Return the whole listing, keeping every character the same.

RECORDED DATA
[BEGIN]
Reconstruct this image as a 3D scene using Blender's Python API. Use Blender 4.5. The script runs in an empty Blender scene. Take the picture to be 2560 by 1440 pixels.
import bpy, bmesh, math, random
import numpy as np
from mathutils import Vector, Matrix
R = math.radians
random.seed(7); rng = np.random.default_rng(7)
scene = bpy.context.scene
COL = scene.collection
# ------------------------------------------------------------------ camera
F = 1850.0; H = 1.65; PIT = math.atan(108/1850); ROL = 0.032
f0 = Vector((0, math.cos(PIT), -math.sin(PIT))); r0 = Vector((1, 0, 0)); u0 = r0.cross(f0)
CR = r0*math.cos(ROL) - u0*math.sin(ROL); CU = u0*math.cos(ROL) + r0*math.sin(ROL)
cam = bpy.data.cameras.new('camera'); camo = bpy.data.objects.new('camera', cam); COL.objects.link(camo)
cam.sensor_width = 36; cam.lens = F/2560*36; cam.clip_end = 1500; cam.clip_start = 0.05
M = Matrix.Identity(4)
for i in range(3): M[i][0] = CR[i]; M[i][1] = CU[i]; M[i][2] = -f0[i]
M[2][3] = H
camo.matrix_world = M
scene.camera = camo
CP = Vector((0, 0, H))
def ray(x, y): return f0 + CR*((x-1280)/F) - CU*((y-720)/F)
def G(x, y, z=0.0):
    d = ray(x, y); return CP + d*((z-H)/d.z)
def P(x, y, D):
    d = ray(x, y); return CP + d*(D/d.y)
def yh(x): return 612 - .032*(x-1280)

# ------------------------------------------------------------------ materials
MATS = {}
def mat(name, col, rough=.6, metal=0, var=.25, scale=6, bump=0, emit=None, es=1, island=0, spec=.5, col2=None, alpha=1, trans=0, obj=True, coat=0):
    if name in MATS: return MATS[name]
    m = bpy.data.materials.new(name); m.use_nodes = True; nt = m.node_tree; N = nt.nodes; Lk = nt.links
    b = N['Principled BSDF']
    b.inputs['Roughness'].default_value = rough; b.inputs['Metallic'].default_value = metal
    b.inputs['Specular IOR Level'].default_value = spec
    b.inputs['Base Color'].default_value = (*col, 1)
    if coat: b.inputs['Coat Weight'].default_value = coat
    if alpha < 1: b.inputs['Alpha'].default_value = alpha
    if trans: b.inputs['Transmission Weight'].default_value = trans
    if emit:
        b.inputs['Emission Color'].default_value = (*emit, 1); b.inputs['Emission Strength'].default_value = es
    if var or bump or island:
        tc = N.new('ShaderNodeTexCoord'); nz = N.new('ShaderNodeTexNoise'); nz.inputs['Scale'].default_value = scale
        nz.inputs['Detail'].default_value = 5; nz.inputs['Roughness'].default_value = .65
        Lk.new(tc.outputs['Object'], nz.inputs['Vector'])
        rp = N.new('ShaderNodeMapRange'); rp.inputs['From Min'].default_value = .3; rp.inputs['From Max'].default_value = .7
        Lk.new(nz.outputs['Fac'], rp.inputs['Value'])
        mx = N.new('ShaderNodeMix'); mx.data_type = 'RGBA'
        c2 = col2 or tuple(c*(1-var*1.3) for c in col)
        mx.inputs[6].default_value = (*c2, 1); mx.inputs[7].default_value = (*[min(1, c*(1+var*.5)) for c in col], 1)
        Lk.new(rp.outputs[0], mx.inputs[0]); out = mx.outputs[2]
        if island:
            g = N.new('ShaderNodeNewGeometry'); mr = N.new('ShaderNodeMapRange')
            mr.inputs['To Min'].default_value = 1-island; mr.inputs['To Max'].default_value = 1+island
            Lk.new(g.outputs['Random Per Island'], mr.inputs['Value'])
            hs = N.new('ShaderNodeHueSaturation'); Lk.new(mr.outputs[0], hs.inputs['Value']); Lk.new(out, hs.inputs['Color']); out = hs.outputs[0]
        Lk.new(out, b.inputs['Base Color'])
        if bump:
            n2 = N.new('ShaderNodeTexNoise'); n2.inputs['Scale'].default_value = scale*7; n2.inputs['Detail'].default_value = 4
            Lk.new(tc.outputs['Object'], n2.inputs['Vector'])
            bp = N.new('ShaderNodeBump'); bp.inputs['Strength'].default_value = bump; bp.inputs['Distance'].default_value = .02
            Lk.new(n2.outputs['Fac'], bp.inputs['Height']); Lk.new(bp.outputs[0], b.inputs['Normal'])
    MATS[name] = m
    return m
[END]
RESPONSE
Reconstruct this image as a 3D scene using Blender's Python API. Use Blender 4.5. The script runs in an empty Blender scene. Take the picture to be 2560 by 1440 pixels.
import bpy, bmesh, math, random
import numpy as np
from mathutils import Vector, Matrix
R = math.radians
random.seed(7); rng = np.random.default_rng(7)
scene = bpy.context.scene
COL = scene.collection
# ------------------------------------------------------------------ camera
F = 1850.0; H = 1.65; PIT = math.atan(108/1850); ROL = 0.032
f0 = Vector((0, math.cos(PIT), -math.sin(PIT))); r0 = Vector((1, 0, 0)); u0 = r0.cross(f0)
CR = r0*math.cos(ROL) - u0*math.sin(ROL); CU = u0*math.cos(ROL) + r0*math.sin(ROL)
cam = bpy.data.cameras.new('camera'); camo = bpy.data.objects.new('camera', cam); COL.objects.link(camo)
cam.sensor_width = 36; cam.lens = F/2560*36; cam.clip_end = 1500; cam.clip_start = 0.05
M = Matrix.Identity(4)
for i in range(3): M[i][0] = CR[i]; M[i][1] = CU[i]; M[i][2] = -f0[i]
M[2][3] = H
camo.matrix_world = M
scene.camera = camo
CP = Vector((0, 0, H))
def ray(x, y): return f0 + CR*((x-1280)/F) - CU*((y-720)/F)
def G(x, y, z=0.0):
    d = ray(x, y); return CP + d*((z-H)/d.z)
def P(x, y, D):
    d = ray(x, y); return CP + d*(D/d.y)
def yh(x): return 612 - .032*(x-1280)

# ------------------------------------------------------------------ materials
MATS = {}
def mat(name, col, rough=.6, metal=0, var=.25, scale=6, bump=0, emit=None, es=1, island=0, spec=.5, col2=None, alpha=1, trans=0, obj=True, coat=0):
    if name in MATS: return MATS[name]
    m = bpy.data.materials.new(name); m.use_nodes = True; nt = m.node_tree; N = nt.nodes; Lk = nt.links
    b = N['Principled BSDF']
    b.inputs['Roughness'].default_value = rough; b.inputs['Metallic'].default_value = metal
    b.inputs['Specular IOR Level'].default_value = spec
    b.inputs['Base Color'].default_value = (*col, 1)
    if coat: b.inputs['Coat Weight'].default_value = coat
    if alpha < 1: b.inputs['Alpha'].default_value = alpha
    if trans: b.inputs['Transmission Weight'].default_value = trans
    if emit:
        b.inputs['Emission Color'].default_value = (*emit, 1); b.inputs['Emission Strength'].default_value = es
    if var or bump or island:
        tc = N.new('ShaderNodeTexCoord'); nz = N.new('ShaderNodeTexNoise'); nz.inputs['Scale'].default_value = scale
        nz.inputs['Detail'].default_value = 5; nz.inputs['Roughness'].default_value = .65
        Lk.new(tc.outputs['Object'], nz.inputs['Vector'])
        rp = N.new('ShaderNodeMapRange'); rp.inputs['From Min'].default_value = .3; rp.inputs['From Max'].default_value = .7
        Lk.new(nz.outputs['Fac'], rp.inputs['Value'])
        mx = N.new('ShaderNodeMix'); mx.data_type = 'RGBA'
        c2 = col2 or tuple(c*(1-var*1.3) for c in col)
        mx.inputs[6].default_value = (*c2, 1); mx.inputs[7].default_value = (*[min(1, c*(1+var*.5)) for c in col], 1)
        Lk.new(rp.outputs[0], mx.inputs[0]); out = mx.outputs[2]
        if island:
            g = N.new('ShaderNodeNewGeometry'); mr = N.new('ShaderNodeMapRange')
            mr.inputs['To Min'].default_value = 1-island; mr.inputs['To Max'].default_value = 1+island
            Lk.new(g.outputs['Random Per Island'], mr.inputs['Value'])
            hs = N.new('ShaderNodeHueSaturation'); Lk.new(mr.outputs[0], hs.inputs['Value']); Lk.new(out, hs.inputs['Color']); out = hs.outputs[0]
        Lk.new(out, b.inputs['Base Color'])
        if bump:
            n2 = N.new('ShaderNodeTexNoise'); n2.inputs['Scale'].default_value = scale*7; n2.inputs['Detail'].default_value = 4
            Lk.new(tc.outputs['Object'], n2.inputs['Vector'])
            bp = N.new('ShaderNodeBump'); bp.inputs['Strength'].default_value = bump; bp.inputs['Distance'].default_value = .02
            Lk.new(n2.outputs['Fac'], bp.inputs['Height']); Lk.new(bp.outputs[0], b.inputs['Normal'])
    MATS[name] = m
    return m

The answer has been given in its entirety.